Oppressive climate awaits reporters covering COP28 in UAE
The many reporters in the United Arab Emirates covering the 28th United Nations Climate Change Conference (COP28) in Dubai face huge restrictions in a country where the least criticism of the government can result in imprisonment. Reporters Without Borders (RSF) calls on the Emirati authorities to guarantee journalists’ right to report with complete freedom.
The UAE’s Media Regulatory Office (MRO) has, with public apologies, just withdrawn the “media content standards” that it had posted on the UN climate agency website at the end of October, ahead of the COP28, which started on 30 November in Dubai.

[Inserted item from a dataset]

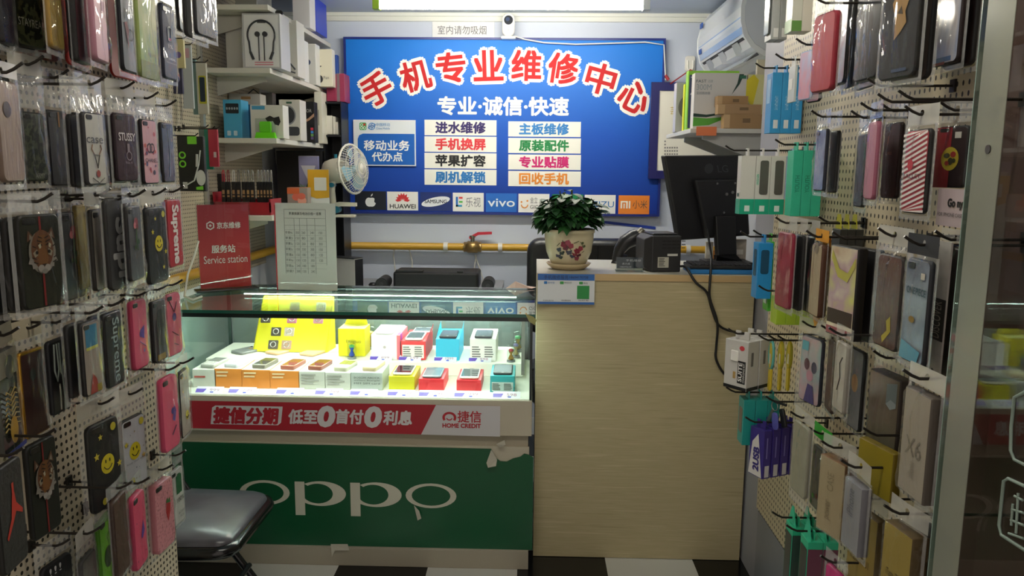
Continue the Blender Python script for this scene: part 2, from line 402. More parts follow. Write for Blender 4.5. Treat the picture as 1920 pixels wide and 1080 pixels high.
def d_petal(mb, T, y, W_, H_):
    cx, cz = T(.5, .52)
    mb.use(m('#d8343c'))
    for a in (8, 33, 58, 80, 100, 122, 147, 172):
        L_ = H_ * (.40 if 50 < a < 130 else .34); dx, dz = math.cos(R(a)), math.sin(R(a))
        sx, sz = cx + dx * H_ * .07, cz + dz * H_ * .05 - H_ * .02; w_ = H_ * .075
        mb.poly([(sx, sz), (sx + dx * L_ * .6 + dz * w_, sz + dz * L_ * .6 - dx * w_), (sx + dx * L_, sz + dz * L_), (sx + dx * L_ * .6 - dz * w_, sz + dz * L_ * .6 + dx * w_)], y)
    rr(mb, T, y, .08, .92, .10, .34, 'HUAWEI', mat=m('#18181c'), bold=.02)
def d_oval(mb, T, y, W_, H_):
    cx, cz = T(.5, .5); mb.use(m('#eceef2'))
    mb.poly([(cx + W_ * .46 * math.cos(t) + 0, cz + H_ * .24 * math.sin(t) + W_ * .09 * math.cos(t)) for t in [2 * math.pi * i / 28 for i in range(28)]], y)
    rr(mb, T, y - .0005, .14, .86, .41, .61, 'SAMSUNG', mat=m('#1c1c30'), bold=.02)
def d_letv(mb, T, y, W_, H_):
    for (u0, u1, v0, v1, h) in ((.10, .17, .25, .78, '#2a6fc0'), (.10, .30, .25, .35, '#2a9fd0'), (.2, .32, .46, .56, '#57b84c'), (.2, .32, .68, .78, '#d83c3c')):
        (a, c0), (b, c1) = T(u0, v0), T(u1, v1); mb.use(m(h)).poly([(a, c0), (b, c0), (b, c1), (a, c1)], y)
    rr(mb, T, y, .42, .9, .24, .76, '乐视', mat=m('#7c7c84'))
def d_vivo(mb, T, y, W_, H_): rr(mb, T, y, .06, .94, .28, .72, 'vivo', mat=m('#e8f0fa'), bold=.015)
def d_gio(mb, T, y, W_, H_):
    cx, cz = T(.2, .42); mb.use(m('#e08a2c')); mb.ringz(cx, cz, W_ * .12, H_ * .2, W_ * .035, H_ * .06, y, a0=180, a1=360)
    mb.ell(cx - W_ * .1, cz + H_ * .14, W_ * .03, H_ * .05, y); mb.ell(cx + W_ * .09, cz + H_ * .2, W_ * .03, H_ * .05, y)
    rr(mb, T, y, .38, .62, .5, .82, '金立', mat=m('#5a5a60')); rr(mb, T, y, .38, .95, .2, .4, 'GIONEE', mat=m('#4a4a50'))
def oppo_word(mb, x0, x1, zb, zt, y):
    """the wordmark: o p p o in wide ellipses, stems on the two middle letters"""
    W_ = (x1 - x0); ow = W_ * .233; H_ = zt - zb; oz = zt - H_ * .36; rz = H_ * .36; rx = ow / 2
    for i, c_ in enumerate((x0 + ow * .5, x0 + W_ * .376, x0 + W_ * .632, x1 - ow * .5)):
        if i in (1, 2):
            mb.ringz(c_, oz, rx, rz, rx * .40, rz * .20, y, a0=-150, a1=130, sx=-rx * .12)
            s0 = c_ - rx * 1.02; mb.poly([(s0, zb), (s0 + W_ * .045, zb), (s0 + W_ * .045, zt - H_ * .02), (s0, zt - H_ * .02)], y - .0004)
        else: mb.ringz(c_, oz, rx, rz, rx * .24, rz * .20, y)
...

However, despite that diplomatic stance, many other similar laws, regulations and procedures that restrcit journalists remain in force.
● Red lines for journalists
A 1980 federal law prohibits any media content that is said to “criticise the president,” “damage the higher interests of the State,” “violate public morals” or publish “any material which includes disgrace against the president of an Arab or Islamic country or any other friendly country.” The list of prohibitions is long and laws threatening journalists with censorship are interpreted in a sufficiently vague manner as to establish a climate of self-censorship.
● Surveillance state
The United Arab Emirates is one of the biggest users of spyware with the aim of tracking and harassing those who criticise the government. The UAE’s 2012 cybersecurity law, which was amended in 2021, extends the government’s ability to censor journalistic content.
● Restrictive accreditation
Journalists who obtain COP28 accreditation are banned from taking photos or filming outside official conference areas without permission from the National Media Office in consultation with the MRO. They are asked to provide detailed personal information and information about their reporting without any guarantee of obtaining the requested accreditation and without being given grounds.
The laws and regulations that the United Arab Emirates imposes on journalists are extremely restrictive. The journalists, both Emirati and international, who cover COP28 will do so in a climate of repression, surveillance and self-censorship. We call on the UAE to review its policies that throttle media freedom, to release its imprisoned journalists, and to lift restrictions on media professionals during COP28
Both journalists in the UAE and those abroad have paid dearly for these oppressive policies. Ahmed Mansoor, a well-known blogger, was sentenced to ten years in prison in 2018 after being accused of posting “false reports” and insulting the “status and prestige of the UAE” on social media.
According to an investigation by the Reuters news agency in 2019, many journalists have been subjected to cyber-surveillance and hacking because they were carrying out investigative reporting on the UAE. They included Rori Donaghy, a former contributor to the UK’s Guardian newspaper.
On the basis of documents provided by Forbidden Stories and Amnesty International, the Guardian reported in 2021 that at least 12 journalists based in the UAE, including Financial Times editor Roula Khalaf, were on a list of potential targets for surveillance by the Israeli spyware company NSO, whose clients then included the Emirati government. The UAE subsequently turned to a more discrete Israeli company called QuaDream and its spyware “Reign” to spy on some of its journalists, according to an investigation by the Toronto-based Citizen Lab in April 2023.
The UAE’s readiness to use so many repressive methods to push media personnel to censor themselves fuelled concern about a wave of press freedom violations during COP28.